[Aunt Amélie’s Smooth Chocolate Cake]
None of my aunts are named Amélie, I thought I should make that clear from the start. And if I am to explain the origin of this recipe, I will need to rewind the tape back to early January, when French food writer Thierry Roussillon asked if I would answer a few questions for one of the interviews gourmandes he publishes on his blog.
A few days after I did, a severe bout of procrastination found me browsing through other people’s interviews. I happened upon that of Augustin, of Michel et Augustin fame, who made a passing mention of “le fondant de Tante Amélie, un gâteau au chocolat épatant cuit au bain-marie” — “Aunt Amélie’s smooth cake, a stupendous chocolate cake cooked in a water bath.”
Stupendous?
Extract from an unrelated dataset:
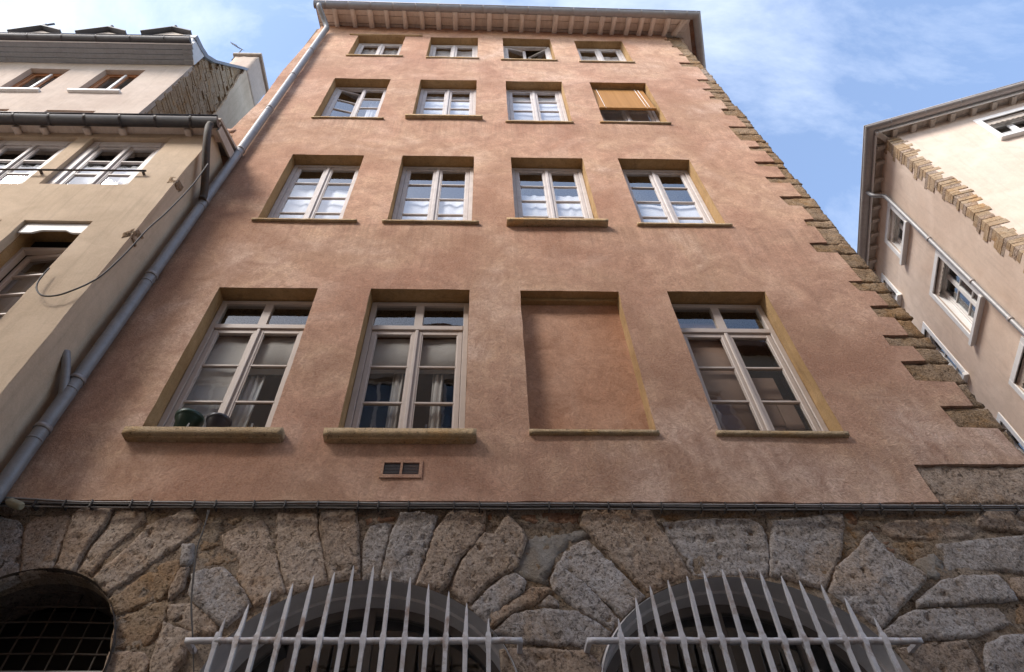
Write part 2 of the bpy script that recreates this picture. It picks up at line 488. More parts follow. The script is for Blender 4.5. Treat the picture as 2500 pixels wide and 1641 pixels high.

Smooth? Chocolate? And a novel technique? My curiosity itched so badly it had to be soothed with tiger balm. I called Augustin and asked in my sweetest voice if he was willing to share the recipe — provided it didn’t break any sort of culinary omertà of course. He was, it didn’t (Amélie is in fact the aunt of Augustin’s wife, Victoire, which leaves us with a pretty daisy chain of French names), and I gave the recipe a whirl at the first opportunity.
It is indeed an unusual, and very easy recipe that begins with a sirop de sucre (a syrup of equal parts water and sugar) in which you melt the chocolate and butter. As for the hot water bath, its role is to conduct the heat gently around the pan, resulting in a smooth crustless texture that swathes your tongue.
And so I had made the cake and set it to cool, the kitchen counter had been cleared and I was taking a minute to admire the finished product, my head slightly tilted to the right, when it occured to me that something was missing. My cake looked naked.
Now, as regular readers may have noted, I rarely submit my cakes to the suffocating torments of frostings, icings, or glazes: I prefer the looks of a simple cake, and I don’t enjoy the mouthfeel (nor the extra work) of most frostings. But if I was going to serve this one to company — and company was expected any minute — it really needed some sort of headdress.
This is when I remembered that Les Petits Mitrons — a pastry shop on rue Lepic that specializes in beautifully old-fashioned but excessively caramelized fruit tarts — sells a similar chocolate cake that is decorated with a shiny topping of sliced almonds.
I wasn’t certain how they achieved that finish, but I opted for an abricotage, the trick that makes classic French fruit tarts so glossy: you combine two parts apricot jam with one part water, heat gently until thin, fish out any bit of apricot skin, and brush lightly over your tart or cake or body.
I didn’t have apricot jam on hand, but I did have a half-eaten (no: half-full) jar of Christine Ferber‘s strawberry and mango jam, and that worked splendidly. I toasted a handful of sliced almonds, stirred them into the mangofraisage, and spooned that atop the cake, which I served with mango sorbet, to soft moans of approval from my dinner companions.